Hanna was not allowed to return to Ireland legally and was instead forced to travel to England after her tour. She attempted to obtain legal permission to return home, but this was not forthcoming. So in July 1917, she stowed away on a steamship heading for Dublin. Her arrival home did not go unnoticed and within a week she had been arrested. She was held in Bridewell prison for just two days before being sent to Holloway Prison in England, joining other Irish revolutionary’s such as Countess Markievciz and Kathleen Clarke. Once in prison, Hanna went on hunger strike. After two days on hunger strike she was released, under the bizarre system of the Cat and Mouse Act. This allowed for suffragettes on hunger strike to be released when they fell ill and re-imprisoned once they had recovered. However, Hanna escaped being re-imprisoned by returning home to Ireland.
Unfortunate reality
In 1918, Hanna joined Sinn Fein and was asked to stand for election in Dublin. She refused but continued to work closely with the party and with the Irish Women’s Franchise League. She was later elected to Dublin Corporation in 1920 and was subject to constant harassment and raids by the Black and Tans during the War of Independence. In 1922, after the split over the Anglo-Irish Treaty and the outbreak of Civil War, Hanna was asked to return to America by De Valera. She travelled the country attempting to raise money for the anti-treaty side along with Kathleen Boland. In 1926, Sheehy Skeffington joined Fianna Fail on it's formation and continued to focus on Irish Republicanism and Feminism, the two causes which had originally seemed to be moving in tandem.

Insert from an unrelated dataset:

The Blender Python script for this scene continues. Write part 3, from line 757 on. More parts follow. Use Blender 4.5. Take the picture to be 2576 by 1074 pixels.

It soon became clear that both main political parties in Ireland were diverging from the equal society that had been guaranteed for all in 1916. In 1937, Hanna vehemently opposed De Valera’s policies that restricted women’s rights and freedom to work. However, there was no prominent political party that she could join which supported her Feminist views. Her attempts to be elected as an independent candidate during the general election of 1943 failed but she would spend the rest of her life continuing to fight for the rights of the individual, for workers, the republic and of course for feminism. Like many of the revolutionary women, largely failed by the state, Hanna had no pension and was forced to rely on only what she could make herself. She had continued working as a part-time teacher and journalist until, in 1945, she fell ill and had to stop working. Unable to support herself, she never really recovered and a year later, Hanna Sheehy Skeffington died aged 69.